**Collected data**
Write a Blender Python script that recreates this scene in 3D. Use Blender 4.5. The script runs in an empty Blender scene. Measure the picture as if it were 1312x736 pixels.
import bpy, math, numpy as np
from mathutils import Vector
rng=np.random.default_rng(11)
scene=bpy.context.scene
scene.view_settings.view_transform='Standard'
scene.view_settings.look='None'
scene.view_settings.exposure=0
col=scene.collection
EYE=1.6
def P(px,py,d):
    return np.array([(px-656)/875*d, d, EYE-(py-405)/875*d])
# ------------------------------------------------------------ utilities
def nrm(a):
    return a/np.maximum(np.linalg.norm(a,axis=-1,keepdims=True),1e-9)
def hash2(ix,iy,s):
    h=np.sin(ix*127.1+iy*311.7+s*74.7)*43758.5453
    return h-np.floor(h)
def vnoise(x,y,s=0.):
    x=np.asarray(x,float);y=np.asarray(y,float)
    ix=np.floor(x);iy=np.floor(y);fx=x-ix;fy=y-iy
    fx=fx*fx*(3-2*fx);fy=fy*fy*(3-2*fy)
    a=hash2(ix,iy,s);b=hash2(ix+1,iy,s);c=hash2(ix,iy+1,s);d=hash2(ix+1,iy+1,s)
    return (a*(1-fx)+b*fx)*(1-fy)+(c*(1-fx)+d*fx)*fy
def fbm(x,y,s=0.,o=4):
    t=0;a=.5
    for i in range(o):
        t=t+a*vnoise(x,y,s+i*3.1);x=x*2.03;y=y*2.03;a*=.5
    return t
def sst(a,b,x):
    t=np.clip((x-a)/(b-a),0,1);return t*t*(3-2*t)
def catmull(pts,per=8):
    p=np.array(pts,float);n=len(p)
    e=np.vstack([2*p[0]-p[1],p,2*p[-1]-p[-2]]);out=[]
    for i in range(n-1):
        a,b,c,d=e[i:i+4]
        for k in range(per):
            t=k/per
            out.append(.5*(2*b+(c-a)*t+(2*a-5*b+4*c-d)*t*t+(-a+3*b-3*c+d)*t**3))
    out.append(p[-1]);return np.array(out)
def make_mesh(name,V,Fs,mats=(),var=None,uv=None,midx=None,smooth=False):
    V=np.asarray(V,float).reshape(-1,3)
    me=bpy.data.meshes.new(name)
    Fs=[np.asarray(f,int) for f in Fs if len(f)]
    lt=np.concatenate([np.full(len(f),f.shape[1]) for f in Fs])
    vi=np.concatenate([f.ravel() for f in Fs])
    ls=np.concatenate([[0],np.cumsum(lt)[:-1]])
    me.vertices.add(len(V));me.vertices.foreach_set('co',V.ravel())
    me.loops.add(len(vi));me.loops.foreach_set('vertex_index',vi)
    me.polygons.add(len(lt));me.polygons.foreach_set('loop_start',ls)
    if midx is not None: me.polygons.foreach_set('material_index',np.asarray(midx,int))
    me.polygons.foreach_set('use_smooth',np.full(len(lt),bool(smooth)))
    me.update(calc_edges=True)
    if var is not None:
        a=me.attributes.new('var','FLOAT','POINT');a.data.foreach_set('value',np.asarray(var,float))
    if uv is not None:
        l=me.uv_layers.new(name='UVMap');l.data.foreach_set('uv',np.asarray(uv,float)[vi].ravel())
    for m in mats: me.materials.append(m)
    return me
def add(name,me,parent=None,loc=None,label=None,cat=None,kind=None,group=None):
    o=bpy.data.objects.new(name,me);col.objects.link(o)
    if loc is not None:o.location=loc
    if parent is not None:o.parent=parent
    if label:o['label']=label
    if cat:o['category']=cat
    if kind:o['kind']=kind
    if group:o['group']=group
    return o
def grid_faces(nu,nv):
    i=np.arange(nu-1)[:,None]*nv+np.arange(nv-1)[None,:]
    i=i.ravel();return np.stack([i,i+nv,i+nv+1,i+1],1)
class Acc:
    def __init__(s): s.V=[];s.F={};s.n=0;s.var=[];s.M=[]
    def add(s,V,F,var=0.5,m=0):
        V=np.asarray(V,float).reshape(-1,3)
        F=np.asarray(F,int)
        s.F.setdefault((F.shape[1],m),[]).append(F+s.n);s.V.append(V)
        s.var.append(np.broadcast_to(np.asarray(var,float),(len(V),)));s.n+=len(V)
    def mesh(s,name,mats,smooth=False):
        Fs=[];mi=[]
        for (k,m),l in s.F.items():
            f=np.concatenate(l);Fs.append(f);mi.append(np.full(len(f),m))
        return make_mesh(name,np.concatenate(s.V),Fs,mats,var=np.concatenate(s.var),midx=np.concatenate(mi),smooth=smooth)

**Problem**
Print the listing above in its entirety, with every line exact.

**Expected answer**
Write a Blender Python script that recreates this scene in 3D. Use Blender 4.5. The script runs in an empty Blender scene. Measure the picture as if it were 1312x736 pixels.
import bpy, math, numpy as np
from mathutils import Vector
rng=np.random.default_rng(11)
scene=bpy.context.scene
scene.view_settings.view_transform='Standard'
scene.view_settings.look='None'
scene.view_settings.exposure=0
col=scene.collection
EYE=1.6
def P(px,py,d):
    return np.array([(px-656)/875*d, d, EYE-(py-405)/875*d])
# ------------------------------------------------------------ utilities
def nrm(a):
    return a/np.maximum(np.linalg.norm(a,axis=-1,keepdims=True),1e-9)
def hash2(ix,iy,s):
    h=np.sin(ix*127.1+iy*311.7+s*74.7)*43758.5453
    return h-np.floor(h)
def vnoise(x,y,s=0.):
    x=np.asarray(x,float);y=np.asarray(y,float)
    ix=np.floor(x);iy=np.floor(y);fx=x-ix;fy=y-iy
    fx=fx*fx*(3-2*fx);fy=fy*fy*(3-2*fy)
    a=hash2(ix,iy,s);b=hash2(ix+1,iy,s);c=hash2(ix,iy+1,s);d=hash2(ix+1,iy+1,s)
    return (a*(1-fx)+b*fx)*(1-fy)+(c*(1-fx)+d*fx)*fy
def fbm(x,y,s=0.,o=4):
    t=0;a=.5
    for i in range(o):
        t=t+a*vnoise(x,y,s+i*3.1);x=x*2.03;y=y*2.03;a*=.5
    return t
def sst(a,b,x):
    t=np.clip((x-a)/(b-a),0,1);return t*t*(3-2*t)
def catmull(pts,per=8):
    p=np.array(pts,float);n=len(p)
    e=np.vstack([2*p[0]-p[1],p,2*p[-1]-p[-2]]);out=[]
    for i in range(n-1):
        a,b,c,d=e[i:i+4]
        for k in range(per):
            t=k/per
            out.append(.5*(2*b+(c-a)*t+(2*a-5*b+4*c-d)*t*t+(-a+3*b-3*c+d)*t**3))
    out.append(p[-1]);return np.array(out)
def make_mesh(name,V,Fs,mats=(),var=None,uv=None,midx=None,smooth=False):
    V=np.asarray(V,float).reshape(-1,3)
    me=bpy.data.meshes.new(name)
    Fs=[np.asarray(f,int) for f in Fs if len(f)]
    lt=np.concatenate([np.full(len(f),f.shape[1]) for f in Fs])
    vi=np.concatenate([f.ravel() for f in Fs])
    ls=np.concatenate([[0],np.cumsum(lt)[:-1]])
    me.vertices.add(len(V));me.vertices.foreach_set('co',V.ravel())
    me.loops.add(len(vi));me.loops.foreach_set('vertex_index',vi)
    me.polygons.add(len(lt));me.polygons.foreach_set('loop_start',ls)
    if midx is not None: me.polygons.foreach_set('material_index',np.asarray(midx,int))
    me.polygons.foreach_set('use_smooth',np.full(len(lt),bool(smooth)))
    me.update(calc_edges=True)
    if var is not None:
        a=me.attributes.new('var','FLOAT','POINT');a.data.foreach_set('value',np.asarray(var,float))
    if uv is not None:
        l=me.uv_layers.new(name='UVMap');l.data.foreach_set('uv',np.asarray(uv,float)[vi].ravel())
    for m in mats: me.materials.append(m)
    return me
def add(name,me,parent=None,loc=None,label=None,cat=None,kind=None,group=None):
    o=bpy.data.objects.new(name,me);col.objects.link(o)
    if loc is not None:o.location=loc
    if parent is not None:o.parent=parent
    if label:o['label']=label
    if cat:o['category']=cat
    if kind:o['kind']=kind
    if group:o['group']=group
    return o
def grid_faces(nu,nv):
    i=np.arange(nu-1)[:,None]*nv+np.arange(nv-1)[None,:]
    i=i.ravel();return np.stack([i,i+nv,i+nv+1,i+1],1)
class Acc:
    def __init__(s): s.V=[];s.F={};s.n=0;s.var=[];s.M=[]
    def add(s,V,F,var=0.5,m=0):
        V=np.asarray(V,float).reshape(-1,3)
        F=np.asarray(F,int)
        s.F.setdefault((F.shape[1],m),[]).append(F+s.n);s.V.append(V)
        s.var.append(np.broadcast_to(np.asarray(var,float),(len(V),)));s.n+=len(V)
    def mesh(s,name,mats,smooth=False):
        Fs=[];mi=[]
        for (k,m),l in s.F.items():
            f=np.concatenate(l);Fs.append(f);mi.append(np.full(len(f),m))
        return make_mesh(name,np.concatenate(s.V),Fs,mats,var=np.concatenate(s.var),midx=np.concatenate(mi),smooth=smooth)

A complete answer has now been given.